Every time TG focused on its characters and the psychological/social ramifications of its world, it knocked on the door of being a truly excellent series. If you can look past the gruesome violence and campy villains, there are a lot of difficult ideas and complicated relationships swirling through this show, and the central questions of the series – “What defines a ‘monster’?” followed closely by, “Can humans and ghouls coexist?” – run through all of its interactions, from Anteiku’s attempted pacifism to the hard-line stance of the Ghoul Investigators, and obviously through Ken’s own unique struggle to walk the line between the two worlds.

While I would have loved to see these ideas addressed with a little more understatement (Ken and Amon’s confrontation was about as subtle as a bite in the shoulder), they certainly made an impression, and the series season’s final episode was one of its finest: tense, disturbing, tragic, and beautifully executed.
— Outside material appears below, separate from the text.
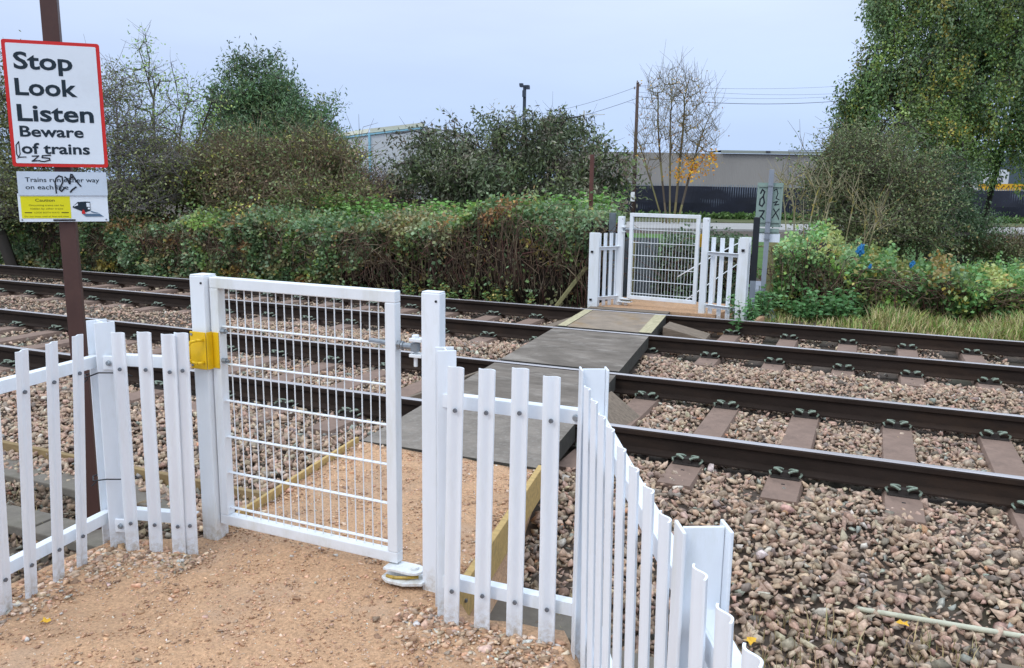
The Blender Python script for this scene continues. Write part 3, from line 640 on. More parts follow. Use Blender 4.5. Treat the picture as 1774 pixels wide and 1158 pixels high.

For the first time all season, I understood why this show is classified as a “horror” series – proof, I think, that the truly frightening elements of TG aren’t its manic antagonists (both human and ghoul), but the capacity for savagery lurking within even the kindest of its characters, as well as the growing sense that this violent cycle of vengeance truly can’t end until the various factions have destroyed each other.

Somewhat unsurprisingly, Pierrot announced that Season 2 is slated for Winter 2015, so Ken and the Gang will be back with more gut-ripping (albeit censored) violence and moral ambiguity in a few months. I’d told a friend that I probably wouldn’t watch a second season if it happened, but the last episode was so well done that I’m on board for at least another Rule of Three. There really is so much potential here. Let’s see if Tokyo Ghoul can do something great with it.